:: STATED EXERCISE ::
Beginning with the first line of the data below, extract each line up to and including the one containing "sin, cos = math.sin, math.cos". Copy them exactly and add nothing.
***** DATA BLOCK
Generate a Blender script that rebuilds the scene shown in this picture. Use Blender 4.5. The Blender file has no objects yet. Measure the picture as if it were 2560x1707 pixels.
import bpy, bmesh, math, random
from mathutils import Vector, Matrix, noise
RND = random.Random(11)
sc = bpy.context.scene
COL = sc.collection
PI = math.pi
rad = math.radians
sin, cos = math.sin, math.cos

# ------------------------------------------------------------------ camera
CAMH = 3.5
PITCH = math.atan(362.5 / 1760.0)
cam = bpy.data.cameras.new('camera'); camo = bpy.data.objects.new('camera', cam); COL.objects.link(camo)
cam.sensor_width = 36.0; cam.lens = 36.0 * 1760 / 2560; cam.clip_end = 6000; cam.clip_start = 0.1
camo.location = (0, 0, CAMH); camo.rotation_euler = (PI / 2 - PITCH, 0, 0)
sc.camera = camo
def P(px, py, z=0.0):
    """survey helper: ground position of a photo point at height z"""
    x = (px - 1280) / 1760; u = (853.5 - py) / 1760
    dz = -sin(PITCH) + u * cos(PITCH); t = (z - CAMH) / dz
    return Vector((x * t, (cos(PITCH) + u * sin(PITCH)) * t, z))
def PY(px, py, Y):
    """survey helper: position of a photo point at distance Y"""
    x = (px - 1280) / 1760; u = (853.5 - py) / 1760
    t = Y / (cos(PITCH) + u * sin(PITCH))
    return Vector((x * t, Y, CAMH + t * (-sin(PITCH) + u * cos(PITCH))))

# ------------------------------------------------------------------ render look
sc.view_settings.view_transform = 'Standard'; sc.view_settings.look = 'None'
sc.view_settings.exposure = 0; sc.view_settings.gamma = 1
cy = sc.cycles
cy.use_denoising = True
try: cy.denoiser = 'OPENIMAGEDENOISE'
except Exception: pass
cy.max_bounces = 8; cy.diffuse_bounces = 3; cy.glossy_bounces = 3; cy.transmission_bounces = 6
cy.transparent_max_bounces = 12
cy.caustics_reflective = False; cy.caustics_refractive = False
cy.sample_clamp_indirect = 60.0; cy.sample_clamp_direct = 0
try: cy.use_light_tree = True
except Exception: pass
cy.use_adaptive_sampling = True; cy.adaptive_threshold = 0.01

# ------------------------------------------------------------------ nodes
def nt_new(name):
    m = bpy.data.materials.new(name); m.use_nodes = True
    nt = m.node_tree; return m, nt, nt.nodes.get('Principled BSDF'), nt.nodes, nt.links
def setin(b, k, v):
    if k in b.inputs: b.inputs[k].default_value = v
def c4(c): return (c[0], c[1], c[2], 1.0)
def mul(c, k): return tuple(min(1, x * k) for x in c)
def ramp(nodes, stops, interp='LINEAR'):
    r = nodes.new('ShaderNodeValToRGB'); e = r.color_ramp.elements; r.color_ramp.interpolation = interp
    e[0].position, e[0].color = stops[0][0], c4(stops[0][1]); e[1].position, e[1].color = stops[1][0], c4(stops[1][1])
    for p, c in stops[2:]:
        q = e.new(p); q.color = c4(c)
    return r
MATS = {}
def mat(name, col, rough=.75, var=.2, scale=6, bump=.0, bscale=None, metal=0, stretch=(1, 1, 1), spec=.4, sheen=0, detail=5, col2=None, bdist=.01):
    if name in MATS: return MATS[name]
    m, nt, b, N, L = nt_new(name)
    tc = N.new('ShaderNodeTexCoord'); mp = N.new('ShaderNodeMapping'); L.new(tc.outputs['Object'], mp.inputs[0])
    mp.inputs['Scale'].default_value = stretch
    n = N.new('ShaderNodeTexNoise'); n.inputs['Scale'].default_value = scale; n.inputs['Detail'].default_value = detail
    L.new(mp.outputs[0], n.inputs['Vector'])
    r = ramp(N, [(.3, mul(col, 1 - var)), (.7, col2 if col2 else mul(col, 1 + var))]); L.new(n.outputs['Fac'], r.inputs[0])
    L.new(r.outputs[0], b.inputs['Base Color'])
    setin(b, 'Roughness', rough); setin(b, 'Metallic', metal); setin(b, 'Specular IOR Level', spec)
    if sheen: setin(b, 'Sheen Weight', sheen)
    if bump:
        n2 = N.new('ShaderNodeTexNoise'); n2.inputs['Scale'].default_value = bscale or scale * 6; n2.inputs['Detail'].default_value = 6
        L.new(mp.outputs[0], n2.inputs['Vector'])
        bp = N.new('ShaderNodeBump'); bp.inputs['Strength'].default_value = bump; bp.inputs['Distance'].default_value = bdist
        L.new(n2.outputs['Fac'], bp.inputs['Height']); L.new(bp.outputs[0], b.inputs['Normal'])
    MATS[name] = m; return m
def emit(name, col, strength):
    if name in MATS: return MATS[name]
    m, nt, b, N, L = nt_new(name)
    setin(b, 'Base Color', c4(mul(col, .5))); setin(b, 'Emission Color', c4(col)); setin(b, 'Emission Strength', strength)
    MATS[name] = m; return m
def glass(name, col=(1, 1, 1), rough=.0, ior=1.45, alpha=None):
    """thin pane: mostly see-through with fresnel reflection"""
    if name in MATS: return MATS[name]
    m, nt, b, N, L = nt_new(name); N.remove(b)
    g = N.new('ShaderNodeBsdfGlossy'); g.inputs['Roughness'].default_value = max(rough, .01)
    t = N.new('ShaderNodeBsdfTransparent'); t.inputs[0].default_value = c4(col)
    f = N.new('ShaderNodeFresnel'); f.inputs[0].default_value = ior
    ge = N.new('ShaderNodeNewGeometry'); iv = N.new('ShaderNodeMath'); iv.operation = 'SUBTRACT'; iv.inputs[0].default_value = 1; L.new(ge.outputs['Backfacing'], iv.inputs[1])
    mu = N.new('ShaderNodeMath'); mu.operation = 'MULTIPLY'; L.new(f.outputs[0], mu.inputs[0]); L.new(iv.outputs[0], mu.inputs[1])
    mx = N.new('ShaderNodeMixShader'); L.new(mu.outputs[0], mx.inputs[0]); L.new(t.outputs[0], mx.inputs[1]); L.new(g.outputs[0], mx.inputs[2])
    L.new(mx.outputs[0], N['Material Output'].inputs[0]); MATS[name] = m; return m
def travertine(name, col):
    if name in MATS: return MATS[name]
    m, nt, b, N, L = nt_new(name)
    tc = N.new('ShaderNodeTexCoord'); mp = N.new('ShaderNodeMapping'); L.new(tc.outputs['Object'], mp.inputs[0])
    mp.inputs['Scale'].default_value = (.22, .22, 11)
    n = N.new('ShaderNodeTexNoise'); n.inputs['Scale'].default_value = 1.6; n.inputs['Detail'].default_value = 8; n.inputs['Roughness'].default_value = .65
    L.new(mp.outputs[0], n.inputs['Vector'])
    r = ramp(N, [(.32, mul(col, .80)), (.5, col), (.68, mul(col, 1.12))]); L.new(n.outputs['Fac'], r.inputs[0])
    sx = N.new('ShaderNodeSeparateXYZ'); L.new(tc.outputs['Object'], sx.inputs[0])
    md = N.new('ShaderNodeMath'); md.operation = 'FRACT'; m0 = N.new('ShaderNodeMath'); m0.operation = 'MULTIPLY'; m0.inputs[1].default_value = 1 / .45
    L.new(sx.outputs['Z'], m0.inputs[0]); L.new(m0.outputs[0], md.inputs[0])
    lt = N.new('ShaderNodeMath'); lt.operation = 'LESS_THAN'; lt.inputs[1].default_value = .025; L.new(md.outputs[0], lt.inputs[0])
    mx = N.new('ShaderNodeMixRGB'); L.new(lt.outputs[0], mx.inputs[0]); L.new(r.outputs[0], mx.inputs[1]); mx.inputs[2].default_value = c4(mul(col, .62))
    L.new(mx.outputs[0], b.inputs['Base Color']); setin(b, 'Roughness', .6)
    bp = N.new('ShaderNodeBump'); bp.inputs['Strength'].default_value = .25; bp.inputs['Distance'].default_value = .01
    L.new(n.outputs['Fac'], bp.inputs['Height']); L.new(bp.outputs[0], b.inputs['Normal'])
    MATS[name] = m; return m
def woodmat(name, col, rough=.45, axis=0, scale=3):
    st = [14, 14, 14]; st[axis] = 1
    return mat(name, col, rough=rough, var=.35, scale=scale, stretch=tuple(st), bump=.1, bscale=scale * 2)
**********
:: REPLY TO THE EXERCISE ::
Generate a Blender script that rebuilds the scene shown in this picture. Use Blender 4.5. The Blender file has no objects yet. Measure the picture as if it were 2560x1707 pixels.
import bpy, bmesh, math, random
from mathutils import Vector, Matrix, noise
RND = random.Random(11)
sc = bpy.context.scene
COL = sc.collection
PI = math.pi
rad = math.radians
sin, cos = math.sin, math.cos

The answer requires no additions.